Unfortunately the weeds go along with that but they do come up easily when the ground is moist. When its all over the weather really invites you back into the garden to get all those odd jobs done.

Growing in abundance

One of our most popular flowering plants must surely be the Geranium which could be Spain’s national flower it grows in such abundance here. It seems to weather all conditions, sunshine and shower, heat and cold and comes in a beautiful range of every red, white and pink some turning to the mauves and lilac colours.

You can allow them to grow to at least three feet tall or keep them cut right back in pots to just a few flower heads but full of colour all the same. There are single blooms and doubles and trailing plants either taking over the garden or neatly kept in pots on the balcony.

There are those who like to cover the whole of their balcony railings with rows and rows of well kept poted Geraniums of every colour that make all passers by stand to admire them. Now I am not talking of the most difficult of plants to cultivate, I would almost go to say it is one of the easiest.

To begin with I have found that a cutting with a healthy bunch of leaves just popped into the soil, be it pot or the garden and there it will make its own healthy root system to start a new plant all over again.

Bougainvillea

My very first cutting was brought to me by my shepherd friend who just took over my garden whilst he was tending his sheep nearly 45 years ago and now every Geranium plant in my garden has come from that original cutting. Here again we revert to local sayings, never tell who you take your snippet from and that will insure the cutting actually takes root and grows!

Just as important...

There is other more serious cutting and snipping needing to be done right now. Here I refer to trees and shrubs that were cut right back to the bare wood when it was pruning time.
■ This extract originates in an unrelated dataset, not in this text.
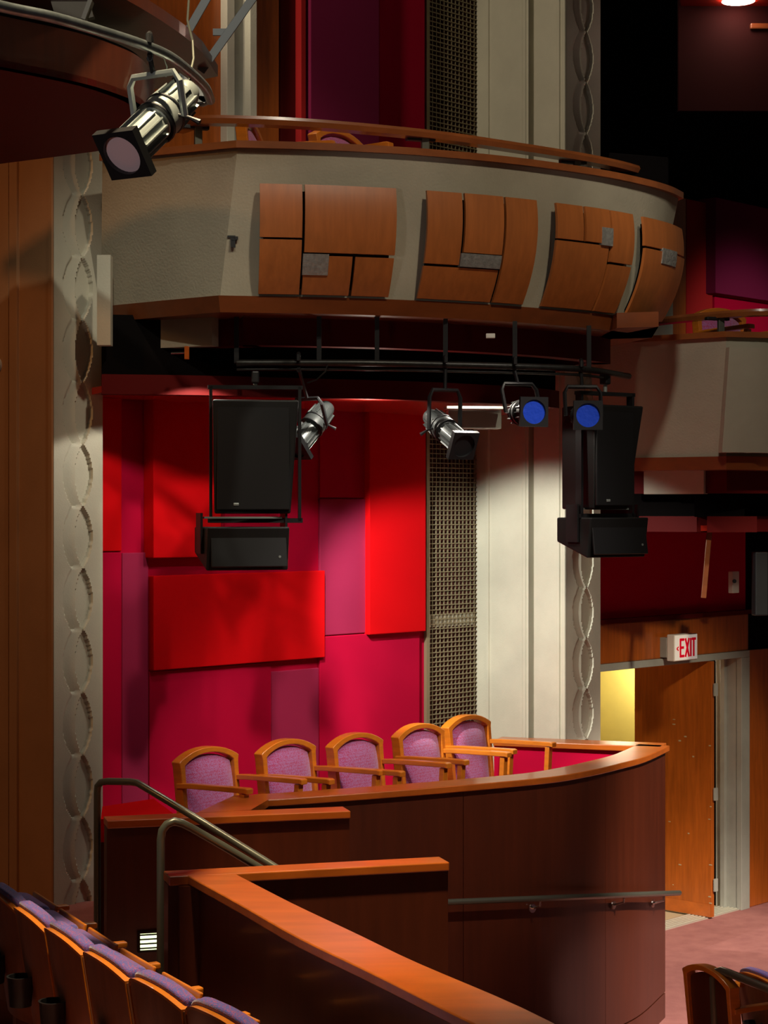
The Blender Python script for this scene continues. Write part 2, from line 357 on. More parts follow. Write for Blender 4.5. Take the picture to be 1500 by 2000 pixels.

One of these I would like to mention are the Citrus trees.

My own Bitter Orange tree had not been properly pruned back for years so when it was cut back after the crop had been harvested this year I did wonder if the bare branches would ever grow an orange again.

Now these bare branches are full of tender new growth, much more than we will ever need and certainly not fruit baring shoots. Not only that many of them are growing inwards filling the whole of the tree with growth that won’t let the air through when the full heat of the summer sun is on it.

Bitter Orange tree

So, whilst this new growth is tender just snap off all the ingrown shoots, when they are tender and new they will probably simply rub off with your finger and thumb or cut easily with secateurs.

It goes along with what I mentioned last week of rubbing off vine leaves and branches with no fruit forming, all these extra leaves that don’t allow the free flow of fresh air also encourage fungal growth and insects that will spoil any tree and encourage plagues of them.

Another fast growing shrub/climber after pruning is Bougainvillea. You can either let it grow just as it likes over a pergola or along a supporting wall or clip it back into a boxed hedge at whatever height you like. This boxed effect can look absolutely stunning when all you see is the brilliant colour of the bracts cut into the height you want them.

The other format is just left to itself where it will grow yards long forming a colourful shade, it’s at that point where you choose if you want it long or short, either way the coloured bracts are always stunning and part of a Mediterranean garden.

This is a shrub that will grow well on a terrace kept in a pot and cut back to the shape and size you want to fill in any corner or once again, encourage it to grow up a wall with just a little support.

There really are just as many plants that can be adapted to a terrace as well as in the garden so we can all enjoy them.